Gray escreveu que o humanismo secular é apenas “cristianismo sem teologia”: mantém a fé na bondade e na perfectibilidade do homem, mesmo tendo perdido o deus que garantia tal fé. O romance de Vieira Junior parece escrever contra esse mesmo dogma. Ele sugere que a crença no progresso moral da humanidade é uma das últimas formas de superstição. Por trás do discurso civilizatório, o que persiste é a barbárie racionalizada — a mesma que transforma a violência policial em rotina e a desigualdade em estatística.

Essa percepção não conduz ao niilismo, mas à sobriedade. O mundo, nos lembra Gray, não precisa de sentido para existir. O sofrimento não exige justificação. A sabedoria trágica está em aceitar a imperfeição como condição inescapável. É exatamente o que Rita Preta encarna: ela sabe que não há justiça possível para o que perdeu, e ainda assim segue. Sua dignidade nasce dessa lucidez amarga.

O espaço do sonho e da imaginação, que se amplia no decorrer da narrativa, não contradiz essa visão; ele a reforça. Em Coração sem medo, sonhar não é esperar um outro mundo — é preservar um fragmento de humanidade dentro deste. O sonho é uma forma de consciência, não de ilusão. Ele é, para Rita Preta, o que a filosofia foi para os céticos antigos: um abrigo contra o desespero.

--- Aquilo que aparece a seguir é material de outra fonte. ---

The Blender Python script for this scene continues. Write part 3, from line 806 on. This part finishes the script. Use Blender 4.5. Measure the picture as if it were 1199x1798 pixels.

Quando a protagonista declara que “a ditadura nunca acabou”, ela não está apenas denunciando o autoritarismo brasileiro: está descrevendo o próprio ritmo da história humana. A violência muda de nome, mas nunca desaparece. As democracias modernas, com suas polícias, prisões e desigualdades, são apenas versões mais sofisticadas do mesmo regime de força. A civilização é o modo como disfarçamos a guerra permanente da espécie contra si mesma. Vieira Junior mostra essa guerra com a precisão de um cronista que não acredita em milagres.

No fundo, Coração sem medo é uma crítica ao mito central da modernidade — o mito de que o homem pode ser salvo por suas próprias invenções. Nem o Estado, nem a política, nem a cultura redimem o sofrimento. O humanismo, como religião secular, fracassa porque ainda supõe que a história tem direção e que o bem pode prevalecer com o tempo. O romance de Vieira Junior destrói essa narrativa: o tempo, aqui, é circular, e o mal, permanente.

Contudo, é justamente nesse reconhecimento que surge uma ética possível. Se o progresso é uma ilusão, a compaixão não o é. Se a história não melhora, o gesto singular de cuidado — o olhar da mãe, o sonho persistente, a palavra escrita — ainda preserva um sentido. A obra de Vieira Junior confirma, assim, a intuição mais sombria e, paradoxalmente, mais humana de John Gray:
“A tarefa não é aperfeiçoar o mundo, mas aprender a viver dentro dele.”
Rita Preta aprende — não com fé, mas com lucidez. Sua coragem é sem esperança. E talvez seja essa a única coragem que reste.